Reporting of San Bernardino shooters’ home is disgraceful journalism

Abraham Gross, Staff Writer

Reporters swarmed the apartment of the San Bernadino shooting suspects Syed Rizwan Farook and Tashfeen Malik on Friday. Tony Harnden, a reporter for the Sunday Times of London, used a crowbar to help pry down the cardboard cover to the door of the home. When it was pointed out to him on Twitter that according to California law tenant rights are not forfeited immediately after death, Harnden quipped, “If I get charged, I’ll hire you as my lawyer.” As of the time of writing, his current Twitter profile avatar is a picture of a crowbar. This brazen debauchery can only be the product of the manic rating-obsession of cable news outlets encouraging debased reporters to take unethical — and likely illegal — steps in order to earn their pay. When incentives are placed on ratings and not professional integrity, journalistic ethics or basic human decency, it isn’t a case of journalism gone awry: this is corporatism gone insane, and all those involved should be held accountable.

The coverage borders on breaching a dozen ethical codes of the Society of Professional Journalists, the oldest organization representing journalists in the United States, including the tenet to “avoid pandering to lurid curiosity, even if others do.” In one particularly baffling moment, MSNBC broadcast uncensored images — censored here — of the social security card and driver’s license of Syed Farook’s mother, revealing her appearance, physical description, date of birth, social security number and home address. Apparently privacy is not as important as pandering to an audience.
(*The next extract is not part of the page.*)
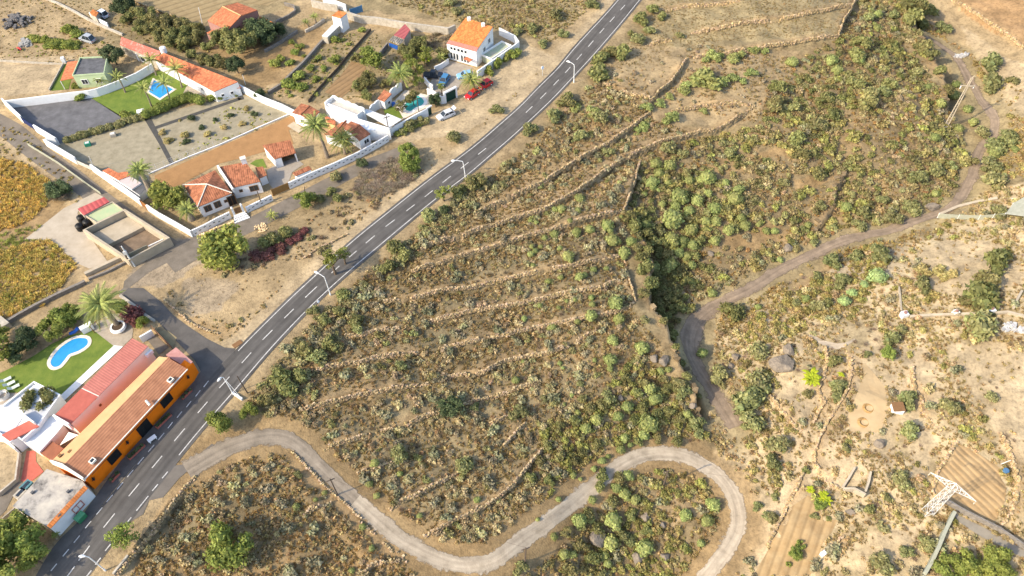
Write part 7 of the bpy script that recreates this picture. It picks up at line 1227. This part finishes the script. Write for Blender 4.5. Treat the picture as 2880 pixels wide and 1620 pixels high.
many(3,1,"1500,350,90 1660,250,90 1830,225,55 1230,740,90 1430,640,90 970,690,80 830,510,45 1150,560,65 2220,390,130 2270,30,100 2240,230,100 2290,690,90 450,1000,50 640,840,45 900,820,70 1080,1110,110 880,1130,70 650,1180,90 740,1390,90 480,1330,60 1550,1420,100 520,620,60 160,400,60", GW, **GB)
many(3,2,"500,190,80 2090,385,180 1240,510,90 1330,420,60 1000,670,40 710,1010,90 670,1110,60 1410,1120,100 1400,1420,100 1830,1190,110 2230,1100,70 270,150,50", GW, **GB); many(2,2,"2060,860,100 2460,640,110 2450,930,130 2350,1120,150 2450,1050,130 2420,1350,120 1700,960,80 1720,1060,80 970,1110,80 310,1110,40 420,1160,40 60,1260,90 1850,1340,80 680,960,40 1340,330,50", GW, **GB)
many(2,3,"1130,1030,80 1180,1080,60 1870,20,60 2470,750,50 2560,850,50 900,1430,50 90,1370,80", GW, **GB); many(3,3,"100,130,110 60,300,90 60,650,40 40,850,60 780,160,50 1200,660,50 460,850,45 1570,1110,90 1370,1200,70 1120,1310,120 1320,480,90", GW, **GB); many(2,0,"180,1320,85 430,1180,90 810,40,70 450,160,80 210,290,60 510,350,55 320,450,55 60,330,50 880,1200,90 700,1370,70 1260,410,80 1690,360,45 1380,320,60", GW, **GB); many(2,1,"290,420,40 970,85,60 1550,60,90 1720,100,60 2190,110,70 1330,370,45 1960,700,50 1480,880,60", GW, **GB)
many(1,3,"1440,210,95 2085,330,95 410,760,40 420,430,45", GW, **GB); many(1,2,"620,700,100 1030,420,60 2200,1190,50 580,230,60 990,280,40 1450,780,60", GW, **GB); many(1,1,"800,350,70 1745,720,80 2490,410,40", GW, **GB); many(1,0,"1960,40,70 2010,130,60 2420,1120,70 1990,1390,80 1480,1330,50 1560,1260,80 1680,1225,60", GW, **GB)
for s in ("1560,1270,75", "1720,1290,85", "1850,1310,60"): many(3,1,s,'golden yellow flowering bush', kind='green', mk='gold', name='flowering_bush', cat='bush', group='golden bushes of the right bank', hz=.8)
OL = dict(kind='green', mk='olive', name='olive_bush', cat='bush', group='dark olive bushes', hz=.95); OW = 'dark olive green bush'
many(3,2,"590,150,60 660,740,70 380,1070,60 2110,90,170 2040,170,120", OW, **OL); many(3,1,"2300,1200,150 2200,1400,120 2050,180,60 330,120,80 480,300,80", OW, **OL); many(3,0,"1450,60,110 1430,180,110 1600,120,90 1520,260,80 1580,480,80 1640,560,70 1730,720,60 1800,900,60 930,440,90 880,560,80 560,1010,80 880,860,90 1000,1050,100 1200,860,70 60,1060,100 100,900,90 290,1400,80 640,1180,80", OW, **OL)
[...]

Mohamad Bazzi, an associate professor at NYU’s journalism department, does not believe the coverage constituted a direct breach of ethics as much as poor judgment on the part of some news organizations. “I would argue that it had little news value — and certainly not the kind of news value that requires live, breathless coverage.” And perhaps this is the greatest issue with the news coverage: in the end, whatever ethical codes were or were not violated, the risk of transgression cannot even be justified by the sensationalist and largely uninformative reporting.

The 2014 film “Nightcrawler” followed a deranged cameraman as he goes to any lengths to have his news footage broadcast on air, including invading and videotaping the home of a just-murdered family. This was intended as a hyperbolic portrayal of predatory media, but unfortunately events in California have shown this to be no exaggeration. Seasoned journalists use informative coverage as a ballast for treading the tightrope between moral pitfalls, while the reporting of the San Bernardino shooting suspect’s home lacked the substantial journalistic weight to adequately balance its journalistic inequities. Some members of the media, in their continual descent to meet the public’s lowest expectations, has proven just how well art imitates life.